Prompt
Output exactly the lines that run from the line containing "WB = Matrix.Rotation(-.075, 3, 'Z')" through the line containing "b = MB(); c = wbp(sx, .02, 1.7);", with both ends included.

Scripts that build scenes
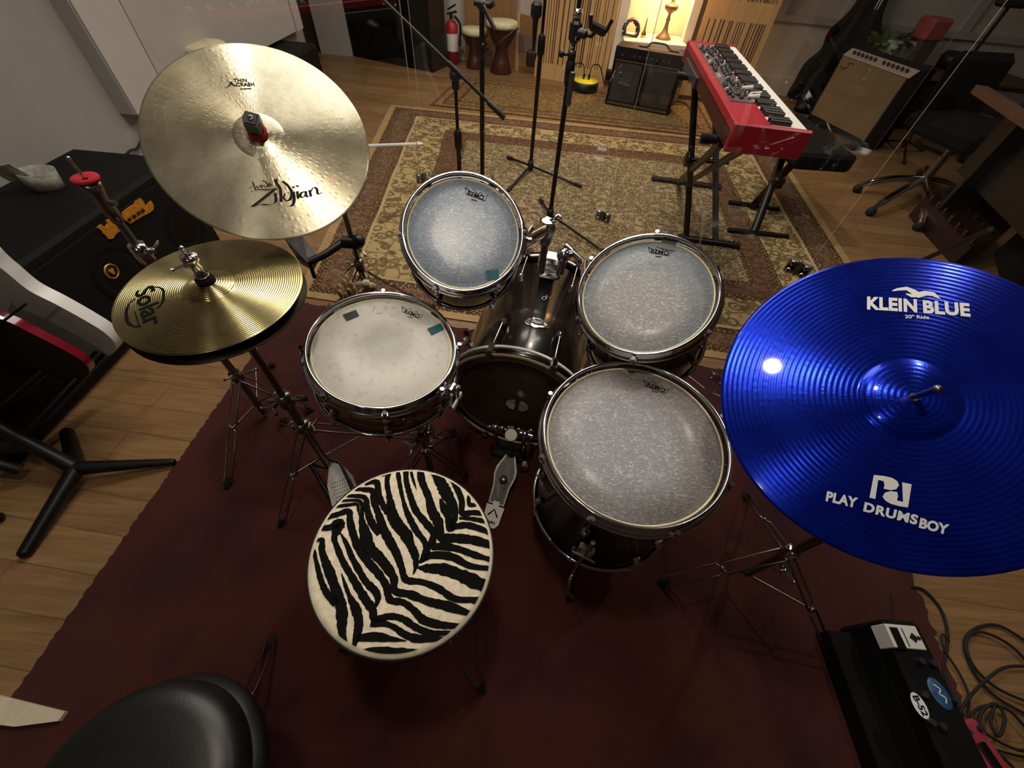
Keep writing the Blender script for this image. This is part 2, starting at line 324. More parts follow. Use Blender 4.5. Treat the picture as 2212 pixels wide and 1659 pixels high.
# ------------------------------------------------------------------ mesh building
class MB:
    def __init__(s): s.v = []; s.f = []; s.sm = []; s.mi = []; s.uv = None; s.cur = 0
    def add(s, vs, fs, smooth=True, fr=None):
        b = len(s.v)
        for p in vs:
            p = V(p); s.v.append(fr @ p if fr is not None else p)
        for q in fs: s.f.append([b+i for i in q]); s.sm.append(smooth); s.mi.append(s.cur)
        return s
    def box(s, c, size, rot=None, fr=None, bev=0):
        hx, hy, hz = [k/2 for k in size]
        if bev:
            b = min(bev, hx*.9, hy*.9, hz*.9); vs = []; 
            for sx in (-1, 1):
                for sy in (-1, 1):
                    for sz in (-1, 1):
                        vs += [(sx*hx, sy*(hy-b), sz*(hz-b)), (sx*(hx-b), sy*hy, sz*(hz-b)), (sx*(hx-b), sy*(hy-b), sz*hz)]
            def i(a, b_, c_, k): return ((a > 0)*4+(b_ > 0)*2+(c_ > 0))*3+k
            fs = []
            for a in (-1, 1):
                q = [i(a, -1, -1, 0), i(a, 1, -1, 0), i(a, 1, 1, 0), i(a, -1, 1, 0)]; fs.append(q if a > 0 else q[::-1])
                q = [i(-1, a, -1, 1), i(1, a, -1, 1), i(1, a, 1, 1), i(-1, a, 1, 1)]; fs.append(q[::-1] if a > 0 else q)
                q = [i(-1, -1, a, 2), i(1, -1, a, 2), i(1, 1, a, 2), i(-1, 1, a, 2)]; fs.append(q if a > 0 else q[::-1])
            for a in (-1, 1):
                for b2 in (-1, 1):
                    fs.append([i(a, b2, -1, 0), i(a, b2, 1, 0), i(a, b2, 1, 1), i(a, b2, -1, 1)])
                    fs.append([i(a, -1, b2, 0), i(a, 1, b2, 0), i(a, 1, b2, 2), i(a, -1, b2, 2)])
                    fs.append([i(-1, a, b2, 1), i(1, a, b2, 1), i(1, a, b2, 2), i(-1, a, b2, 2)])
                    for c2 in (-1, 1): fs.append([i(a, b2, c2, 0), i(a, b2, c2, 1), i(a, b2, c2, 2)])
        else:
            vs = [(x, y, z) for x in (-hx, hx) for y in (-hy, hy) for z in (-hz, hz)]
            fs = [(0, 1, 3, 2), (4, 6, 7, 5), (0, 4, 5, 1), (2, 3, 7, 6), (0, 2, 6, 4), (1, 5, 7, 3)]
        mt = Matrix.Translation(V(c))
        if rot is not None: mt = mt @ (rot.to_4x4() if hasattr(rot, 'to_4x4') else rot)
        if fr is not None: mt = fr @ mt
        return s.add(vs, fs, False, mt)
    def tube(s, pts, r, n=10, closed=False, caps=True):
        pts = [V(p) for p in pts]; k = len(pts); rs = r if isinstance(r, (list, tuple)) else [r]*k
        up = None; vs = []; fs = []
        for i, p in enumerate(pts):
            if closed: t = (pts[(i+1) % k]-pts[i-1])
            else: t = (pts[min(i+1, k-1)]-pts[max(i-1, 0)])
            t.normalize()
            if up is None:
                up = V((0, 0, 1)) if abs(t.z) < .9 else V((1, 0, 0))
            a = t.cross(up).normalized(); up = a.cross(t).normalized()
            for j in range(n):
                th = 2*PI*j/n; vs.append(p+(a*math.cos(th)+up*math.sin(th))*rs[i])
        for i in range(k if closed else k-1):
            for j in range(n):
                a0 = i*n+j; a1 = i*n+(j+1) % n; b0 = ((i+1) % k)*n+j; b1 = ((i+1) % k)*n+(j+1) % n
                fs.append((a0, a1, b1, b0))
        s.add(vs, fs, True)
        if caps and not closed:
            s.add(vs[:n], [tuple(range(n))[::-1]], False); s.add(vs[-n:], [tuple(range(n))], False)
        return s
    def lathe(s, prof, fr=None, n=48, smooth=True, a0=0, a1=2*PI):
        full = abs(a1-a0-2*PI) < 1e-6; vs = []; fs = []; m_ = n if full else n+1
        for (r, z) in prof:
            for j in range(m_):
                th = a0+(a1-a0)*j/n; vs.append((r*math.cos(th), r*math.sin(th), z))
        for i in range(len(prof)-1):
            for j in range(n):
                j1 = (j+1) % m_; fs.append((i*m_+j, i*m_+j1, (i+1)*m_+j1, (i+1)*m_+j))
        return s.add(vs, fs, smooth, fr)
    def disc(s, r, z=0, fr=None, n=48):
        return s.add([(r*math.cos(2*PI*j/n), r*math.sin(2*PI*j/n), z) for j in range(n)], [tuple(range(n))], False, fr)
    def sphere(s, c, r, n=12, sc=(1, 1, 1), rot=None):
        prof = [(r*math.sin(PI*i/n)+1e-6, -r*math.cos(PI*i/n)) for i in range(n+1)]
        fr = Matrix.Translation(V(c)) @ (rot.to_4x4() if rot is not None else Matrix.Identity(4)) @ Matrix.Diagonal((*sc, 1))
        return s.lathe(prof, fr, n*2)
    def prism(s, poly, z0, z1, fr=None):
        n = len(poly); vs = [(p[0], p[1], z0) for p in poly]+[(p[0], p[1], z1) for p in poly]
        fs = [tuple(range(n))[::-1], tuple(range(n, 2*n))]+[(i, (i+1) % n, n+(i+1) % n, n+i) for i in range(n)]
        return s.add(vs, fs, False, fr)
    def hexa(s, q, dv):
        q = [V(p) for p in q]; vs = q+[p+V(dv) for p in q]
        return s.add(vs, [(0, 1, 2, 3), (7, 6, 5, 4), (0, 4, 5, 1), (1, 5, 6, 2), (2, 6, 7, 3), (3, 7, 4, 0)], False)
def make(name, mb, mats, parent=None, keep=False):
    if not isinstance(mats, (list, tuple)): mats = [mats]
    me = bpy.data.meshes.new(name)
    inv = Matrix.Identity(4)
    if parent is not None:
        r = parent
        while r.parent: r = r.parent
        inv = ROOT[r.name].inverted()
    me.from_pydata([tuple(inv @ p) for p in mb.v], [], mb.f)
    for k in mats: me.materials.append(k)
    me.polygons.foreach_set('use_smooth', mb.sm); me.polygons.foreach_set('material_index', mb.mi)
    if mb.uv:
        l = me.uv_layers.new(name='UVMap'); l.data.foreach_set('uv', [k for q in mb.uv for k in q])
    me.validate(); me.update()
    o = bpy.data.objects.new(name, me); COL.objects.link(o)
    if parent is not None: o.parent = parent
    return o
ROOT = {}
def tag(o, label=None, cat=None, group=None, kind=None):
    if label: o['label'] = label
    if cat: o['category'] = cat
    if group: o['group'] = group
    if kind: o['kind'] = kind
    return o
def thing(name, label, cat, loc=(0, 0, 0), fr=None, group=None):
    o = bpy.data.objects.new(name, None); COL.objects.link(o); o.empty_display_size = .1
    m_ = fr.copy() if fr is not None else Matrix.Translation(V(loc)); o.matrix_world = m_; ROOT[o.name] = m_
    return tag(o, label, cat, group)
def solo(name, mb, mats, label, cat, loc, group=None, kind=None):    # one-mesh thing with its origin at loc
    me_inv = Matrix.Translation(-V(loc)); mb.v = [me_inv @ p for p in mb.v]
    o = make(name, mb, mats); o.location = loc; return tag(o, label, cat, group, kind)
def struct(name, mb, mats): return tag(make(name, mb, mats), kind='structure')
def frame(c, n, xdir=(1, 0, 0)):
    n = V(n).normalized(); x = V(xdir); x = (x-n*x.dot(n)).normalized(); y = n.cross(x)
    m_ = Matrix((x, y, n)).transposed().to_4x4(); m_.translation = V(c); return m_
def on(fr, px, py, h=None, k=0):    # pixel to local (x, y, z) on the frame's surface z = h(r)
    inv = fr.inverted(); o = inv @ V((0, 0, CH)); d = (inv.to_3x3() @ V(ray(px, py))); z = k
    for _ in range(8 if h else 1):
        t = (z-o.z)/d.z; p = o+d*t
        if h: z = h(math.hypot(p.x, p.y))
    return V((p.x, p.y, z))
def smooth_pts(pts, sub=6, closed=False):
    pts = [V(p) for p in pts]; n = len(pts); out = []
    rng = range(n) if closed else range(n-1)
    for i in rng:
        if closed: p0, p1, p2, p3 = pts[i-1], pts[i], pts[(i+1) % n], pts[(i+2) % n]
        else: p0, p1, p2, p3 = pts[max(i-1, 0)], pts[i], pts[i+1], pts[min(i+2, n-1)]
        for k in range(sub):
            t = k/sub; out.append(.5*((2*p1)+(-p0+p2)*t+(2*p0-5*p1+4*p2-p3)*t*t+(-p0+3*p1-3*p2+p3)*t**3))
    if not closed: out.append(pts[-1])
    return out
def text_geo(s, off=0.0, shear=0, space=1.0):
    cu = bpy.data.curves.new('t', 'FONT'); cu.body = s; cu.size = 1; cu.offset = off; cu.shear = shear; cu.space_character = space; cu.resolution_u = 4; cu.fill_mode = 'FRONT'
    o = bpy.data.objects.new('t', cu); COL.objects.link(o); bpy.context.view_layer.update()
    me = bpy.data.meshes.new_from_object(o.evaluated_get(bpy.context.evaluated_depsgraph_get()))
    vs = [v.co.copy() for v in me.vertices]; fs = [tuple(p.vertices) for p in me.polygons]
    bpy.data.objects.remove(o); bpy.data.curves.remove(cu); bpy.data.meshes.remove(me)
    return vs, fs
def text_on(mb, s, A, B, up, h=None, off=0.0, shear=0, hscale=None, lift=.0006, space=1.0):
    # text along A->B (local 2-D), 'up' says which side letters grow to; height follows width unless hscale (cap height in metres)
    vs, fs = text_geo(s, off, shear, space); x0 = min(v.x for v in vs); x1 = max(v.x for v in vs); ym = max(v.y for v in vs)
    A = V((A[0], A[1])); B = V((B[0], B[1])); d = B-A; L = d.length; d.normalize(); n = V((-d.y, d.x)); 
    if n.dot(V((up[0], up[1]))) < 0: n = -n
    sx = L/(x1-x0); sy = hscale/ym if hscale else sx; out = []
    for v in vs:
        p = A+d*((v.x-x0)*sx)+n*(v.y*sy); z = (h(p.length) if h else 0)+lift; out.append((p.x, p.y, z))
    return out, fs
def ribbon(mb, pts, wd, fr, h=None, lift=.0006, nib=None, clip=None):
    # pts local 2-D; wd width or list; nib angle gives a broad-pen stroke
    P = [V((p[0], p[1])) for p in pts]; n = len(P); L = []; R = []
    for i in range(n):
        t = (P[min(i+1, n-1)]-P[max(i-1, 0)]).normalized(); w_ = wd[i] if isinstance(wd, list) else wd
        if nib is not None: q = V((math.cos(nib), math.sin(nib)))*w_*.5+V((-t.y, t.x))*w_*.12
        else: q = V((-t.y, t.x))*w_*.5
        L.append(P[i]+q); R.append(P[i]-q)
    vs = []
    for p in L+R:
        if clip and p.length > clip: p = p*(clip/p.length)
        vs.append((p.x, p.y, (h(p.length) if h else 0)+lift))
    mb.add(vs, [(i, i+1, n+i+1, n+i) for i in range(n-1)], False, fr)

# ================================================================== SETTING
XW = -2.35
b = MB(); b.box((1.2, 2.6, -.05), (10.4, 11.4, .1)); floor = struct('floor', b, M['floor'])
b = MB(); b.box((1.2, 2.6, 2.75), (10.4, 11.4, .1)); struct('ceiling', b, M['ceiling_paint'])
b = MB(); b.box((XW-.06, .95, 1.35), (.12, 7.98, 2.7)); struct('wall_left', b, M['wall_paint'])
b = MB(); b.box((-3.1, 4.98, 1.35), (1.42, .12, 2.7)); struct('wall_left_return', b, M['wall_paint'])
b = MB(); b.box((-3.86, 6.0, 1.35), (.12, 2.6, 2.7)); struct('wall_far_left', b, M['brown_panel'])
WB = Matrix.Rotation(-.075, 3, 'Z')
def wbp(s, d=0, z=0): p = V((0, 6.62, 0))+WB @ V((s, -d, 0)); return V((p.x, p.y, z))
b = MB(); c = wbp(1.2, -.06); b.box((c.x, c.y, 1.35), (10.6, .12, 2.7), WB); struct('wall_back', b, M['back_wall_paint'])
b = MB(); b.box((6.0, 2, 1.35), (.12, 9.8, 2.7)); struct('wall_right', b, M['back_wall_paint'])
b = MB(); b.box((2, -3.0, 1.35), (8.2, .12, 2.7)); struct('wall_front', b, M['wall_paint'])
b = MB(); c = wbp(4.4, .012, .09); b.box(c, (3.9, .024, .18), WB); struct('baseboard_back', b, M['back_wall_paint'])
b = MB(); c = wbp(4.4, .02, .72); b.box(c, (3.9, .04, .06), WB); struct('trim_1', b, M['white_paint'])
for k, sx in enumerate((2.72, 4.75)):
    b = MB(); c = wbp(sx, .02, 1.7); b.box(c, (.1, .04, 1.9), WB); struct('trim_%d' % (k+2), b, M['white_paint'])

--

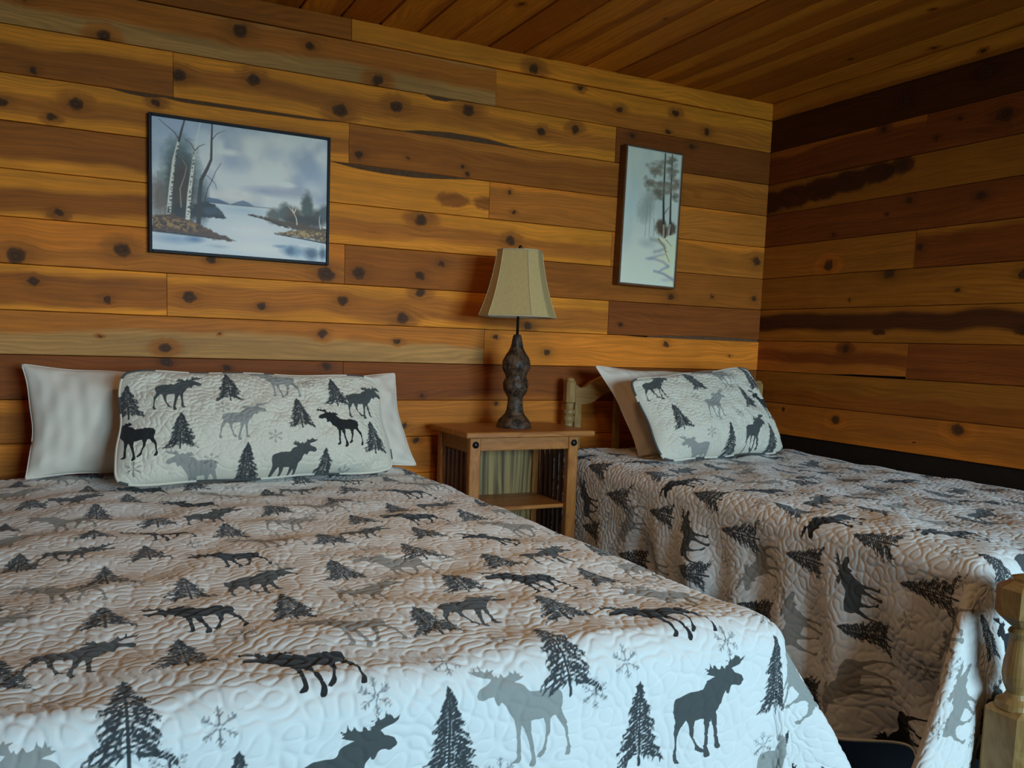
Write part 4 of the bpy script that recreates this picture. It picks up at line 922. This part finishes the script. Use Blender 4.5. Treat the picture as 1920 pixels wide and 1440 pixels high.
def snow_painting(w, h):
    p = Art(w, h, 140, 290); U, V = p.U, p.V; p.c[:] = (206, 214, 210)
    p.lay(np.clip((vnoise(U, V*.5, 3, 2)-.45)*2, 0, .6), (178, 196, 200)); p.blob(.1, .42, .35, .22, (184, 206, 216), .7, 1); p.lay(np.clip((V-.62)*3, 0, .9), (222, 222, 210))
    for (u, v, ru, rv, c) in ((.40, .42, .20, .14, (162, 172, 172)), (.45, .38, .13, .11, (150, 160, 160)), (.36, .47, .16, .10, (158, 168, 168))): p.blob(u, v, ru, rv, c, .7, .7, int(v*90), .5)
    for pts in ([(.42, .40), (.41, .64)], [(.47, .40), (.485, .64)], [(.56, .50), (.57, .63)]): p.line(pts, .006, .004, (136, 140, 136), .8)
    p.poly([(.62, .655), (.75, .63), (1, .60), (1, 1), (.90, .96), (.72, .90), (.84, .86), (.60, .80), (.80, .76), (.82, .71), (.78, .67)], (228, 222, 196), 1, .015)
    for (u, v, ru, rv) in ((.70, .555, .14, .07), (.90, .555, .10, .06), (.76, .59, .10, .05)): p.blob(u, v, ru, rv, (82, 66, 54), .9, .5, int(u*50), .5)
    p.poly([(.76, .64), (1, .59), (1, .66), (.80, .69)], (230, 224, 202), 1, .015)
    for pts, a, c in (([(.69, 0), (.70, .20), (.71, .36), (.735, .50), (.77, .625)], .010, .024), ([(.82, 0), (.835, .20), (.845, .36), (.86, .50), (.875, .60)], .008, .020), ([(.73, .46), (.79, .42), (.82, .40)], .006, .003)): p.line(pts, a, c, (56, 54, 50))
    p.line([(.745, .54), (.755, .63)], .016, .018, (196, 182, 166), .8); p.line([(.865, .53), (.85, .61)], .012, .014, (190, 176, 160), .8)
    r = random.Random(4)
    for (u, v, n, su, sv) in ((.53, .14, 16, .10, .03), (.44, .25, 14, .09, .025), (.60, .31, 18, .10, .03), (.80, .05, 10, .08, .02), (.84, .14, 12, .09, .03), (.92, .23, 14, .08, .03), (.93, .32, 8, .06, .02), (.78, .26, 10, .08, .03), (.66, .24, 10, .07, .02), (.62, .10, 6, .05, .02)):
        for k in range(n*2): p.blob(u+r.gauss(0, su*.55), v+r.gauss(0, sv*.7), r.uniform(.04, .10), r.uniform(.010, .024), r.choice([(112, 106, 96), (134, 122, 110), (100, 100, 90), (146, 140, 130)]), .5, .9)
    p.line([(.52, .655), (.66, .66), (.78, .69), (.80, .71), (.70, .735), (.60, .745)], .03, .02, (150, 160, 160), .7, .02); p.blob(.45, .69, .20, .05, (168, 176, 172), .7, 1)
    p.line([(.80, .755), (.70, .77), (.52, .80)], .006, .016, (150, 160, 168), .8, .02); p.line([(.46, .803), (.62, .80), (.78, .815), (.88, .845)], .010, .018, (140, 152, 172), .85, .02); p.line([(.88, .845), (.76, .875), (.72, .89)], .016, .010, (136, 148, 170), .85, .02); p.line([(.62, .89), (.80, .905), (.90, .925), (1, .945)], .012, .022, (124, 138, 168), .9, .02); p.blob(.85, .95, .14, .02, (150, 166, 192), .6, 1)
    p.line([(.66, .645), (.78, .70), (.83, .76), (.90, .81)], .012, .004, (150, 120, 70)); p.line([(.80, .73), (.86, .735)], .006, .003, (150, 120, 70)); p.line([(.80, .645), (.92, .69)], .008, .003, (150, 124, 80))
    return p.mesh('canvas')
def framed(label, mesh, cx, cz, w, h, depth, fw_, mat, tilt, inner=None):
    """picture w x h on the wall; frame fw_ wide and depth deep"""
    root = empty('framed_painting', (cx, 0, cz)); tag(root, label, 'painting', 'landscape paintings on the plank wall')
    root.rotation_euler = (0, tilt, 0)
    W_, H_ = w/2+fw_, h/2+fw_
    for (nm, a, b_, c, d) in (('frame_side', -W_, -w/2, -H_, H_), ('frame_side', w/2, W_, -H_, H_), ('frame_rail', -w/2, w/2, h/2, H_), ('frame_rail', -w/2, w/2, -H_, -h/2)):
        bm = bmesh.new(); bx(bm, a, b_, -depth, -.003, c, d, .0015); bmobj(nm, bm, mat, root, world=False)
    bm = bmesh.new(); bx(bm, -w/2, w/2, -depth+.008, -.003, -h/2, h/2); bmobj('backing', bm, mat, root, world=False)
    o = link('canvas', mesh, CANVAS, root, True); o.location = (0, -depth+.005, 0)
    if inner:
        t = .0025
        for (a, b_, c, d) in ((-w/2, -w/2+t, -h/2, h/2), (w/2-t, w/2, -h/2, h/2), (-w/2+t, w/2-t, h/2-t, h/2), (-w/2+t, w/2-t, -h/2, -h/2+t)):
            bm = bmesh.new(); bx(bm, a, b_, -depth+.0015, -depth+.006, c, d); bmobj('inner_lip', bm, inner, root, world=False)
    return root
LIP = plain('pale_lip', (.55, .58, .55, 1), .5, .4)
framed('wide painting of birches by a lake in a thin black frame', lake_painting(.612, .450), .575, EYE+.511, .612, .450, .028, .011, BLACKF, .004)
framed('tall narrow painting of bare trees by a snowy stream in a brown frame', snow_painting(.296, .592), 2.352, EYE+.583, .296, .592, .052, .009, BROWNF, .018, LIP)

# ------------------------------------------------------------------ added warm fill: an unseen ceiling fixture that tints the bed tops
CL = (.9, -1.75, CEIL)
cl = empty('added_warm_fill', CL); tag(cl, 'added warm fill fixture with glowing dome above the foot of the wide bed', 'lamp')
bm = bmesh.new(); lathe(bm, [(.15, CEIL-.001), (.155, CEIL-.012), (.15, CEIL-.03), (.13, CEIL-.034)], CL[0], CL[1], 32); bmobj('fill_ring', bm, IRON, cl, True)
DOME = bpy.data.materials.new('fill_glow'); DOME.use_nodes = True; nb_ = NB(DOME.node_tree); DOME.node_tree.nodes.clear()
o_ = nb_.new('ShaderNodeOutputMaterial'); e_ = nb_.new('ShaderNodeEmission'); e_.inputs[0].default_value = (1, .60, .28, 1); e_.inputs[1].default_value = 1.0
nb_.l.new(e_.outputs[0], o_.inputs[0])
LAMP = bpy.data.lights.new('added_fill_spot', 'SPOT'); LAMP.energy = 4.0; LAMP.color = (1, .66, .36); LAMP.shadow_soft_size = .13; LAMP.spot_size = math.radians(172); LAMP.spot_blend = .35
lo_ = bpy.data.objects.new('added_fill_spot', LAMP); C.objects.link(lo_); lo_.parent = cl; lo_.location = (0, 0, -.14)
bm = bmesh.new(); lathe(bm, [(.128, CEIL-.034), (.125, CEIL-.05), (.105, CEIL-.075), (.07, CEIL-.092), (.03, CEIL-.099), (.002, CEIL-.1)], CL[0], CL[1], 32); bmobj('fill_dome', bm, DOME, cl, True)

Written solution
WB = Matrix.Rotation(-.075, 3, 'Z')
def wbp(s, d=0, z=0): p = V((0, 6.62, 0))+WB @ V((s, -d, 0)); return V((p.x, p.y, z))
b = MB(); c = wbp(1.2, -.06); b.box((c.x, c.y, 1.35), (10.6, .12, 2.7), WB); struct('wall_back', b, M['back_wall_paint'])
b = MB(); b.box((6.0, 2, 1.35), (.12, 9.8, 2.7)); struct('wall_right', b, M['back_wall_paint'])
b = MB(); b.box((2, -3.0, 1.35), (8.2, .12, 2.7)); struct('wall_front', b, M['wall_paint'])
b = MB(); c = wbp(4.4, .012, .09); b.box(c, (3.9, .024, .18), WB); struct('baseboard_back', b, M['back_wall_paint'])
b = MB(); c = wbp(4.4, .02, .72); b.box(c, (3.9, .04, .06), WB); struct('trim_1', b, M['white_paint'])
for k, sx in enumerate((2.72, 4.75)):
    b = MB(); c = wbp(sx, .02, 1.7); b.box(c, (.1, .04, 1.9), WB); struct('trim_%d' % (k+2), b, M['white_paint'])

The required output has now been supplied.